Si parte da una scuola elementare indecente in cui in otto ore di lezione si fanno soltanto tre moltiplicazioni o un tema, si arriva alle medie senza conoscere le tabelline e, come sa ogni buon insegnante, a quel punto non sarà più possibile apprenderle. Si arriva ai licei con carenze ortografiche e, come osserva Paola Mastrocola, occorre perdere tempo a colmarle anziché leggere i testi di letteratura, ma inutilmente perché a quell’età non si colmano più. Poi vediamo arrivare degli autentici analfabeti all’università. E la colpa sarebbe soltanto dei docenti e non piuttosto di riformatori, di estensori di programmi scolastici deliranti, di pedagogisti ideologici, di “esperti” scolastici che non hanno mai fatto un’ora di lezione, di maniaci della tecnologia a scuola, di libri di testo orrendi, ecc. ecc. Ed è questa stessa compagnia di giro che ora rimprovera i docenti se non funzionano le sue pessime ricette e vogliono la valutazione per cacciare chi non consegue il successo formativo.

Ma, si dirà, questa è una vicenda italiana. Eh, no! Questa è una vicenda dell’occidente e del crollo della sua scuola. Prima di depositare l’uovo bisognerebbe leggersi i libri di Alicia Delibes (Spagna) o di Laurent Lafforgue (Francia), o “La chiusura della mente americana. I misfatti dell’istruzione contemporanea” di Allan Bloom. Oggi più della metà dei PhD in materie scientifiche negli USA provengono da India, Cina, Corea del Sud, Singapore, Giappone, mentre gli americani finiscono in coda. Già, perché un piccolo indiano o cinese sa le tabelline prima di iniziare le elementari, alla fine di queste è avanti di tre anni rispetto alla media di un bambino occidentale, per alfabetizzazione e calcolo, e così via. Intanto noi ci balocchiamo con l’autoapprendimento, la customer satisfaction, il dirigente scolastico manager, i nostri giuggioloni da coccolare nella loro ignoranza e nella loro irresponsabilità, gli esperti scolastici che predicano follie del tipo che la nuova grammatica e ortografia la stanno creando gli sms dei ragazzi.

Perciò sarei piuttosto tentato di pensare che il vero imbecille, da licenziare a pedate, sia chi ha licenziato i docenti in base al rendimento degli studenti e non si è chiesto neppure in via ipotetica se i giovani che abbiamo di fronte siano sempre più incapaci di qualsiasi cosa per colpa di una scuola basata su teorie pedagogiche fallimentari, su programmi insensati, sull’idea che non bisogna imparare niente ma costruirsi liberamente ex novo le proprie conoscenze e “competenze” con il mero aiuto del docente-facilitatore. Sarei tentato di pensare che il vero imbecille sia chi persegue l’idea demenziale di agganciare le retribuzioni, a cosa? non alla qualità dell’insegnamento ma alle performance degli alunni…

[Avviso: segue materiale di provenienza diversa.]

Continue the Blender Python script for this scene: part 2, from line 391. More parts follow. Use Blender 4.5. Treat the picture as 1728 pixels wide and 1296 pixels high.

Come se non fosse elementare capire – anche Watson lo capirebbe – che, se prevale una linea del genere, la via d’uscita è obbligata: i docenti, noi docenti, promuoveremo tutti. Così vi sarà soddisfazione generale, i parametri godranno, e la preparazione degli studenti andrà allo sfacelo. Sarà il trionfo del “culto dell’ imbecillità”, come lo chiamava il celebre matematico Bruno de Finetti.

Anni fa si è scoperto che in Italia sono troppi gli studenti universitari che non si laureano in tempo o abbandonano gli studi e che questa è una delle cause della cattiva posizione in graduatoria delle università italiane. Da quel momento, si è introdotto questo fattore come parametro per il conferimento dei fondi. E allora, dagli a promuovere. Un ministro si è anche vantato che il parametro era migliorato… Credo bene… Ora i parametri si sono fatti ancor più stringenti: occorre stare attenti anche a registrare gli esami senza ritardi. E tocca ai docenti: gli uffici si sono scaricati del compito, ai docenti spetta tutta la pratica burocratica, e se non la fanno presto e bene sono bacchettate sulle dita. Scommetto che tra non molto le università italiane saliranno nelle graduatorie. Parametri in salute, istruzione moribonda, imbecillocrati trionfanti.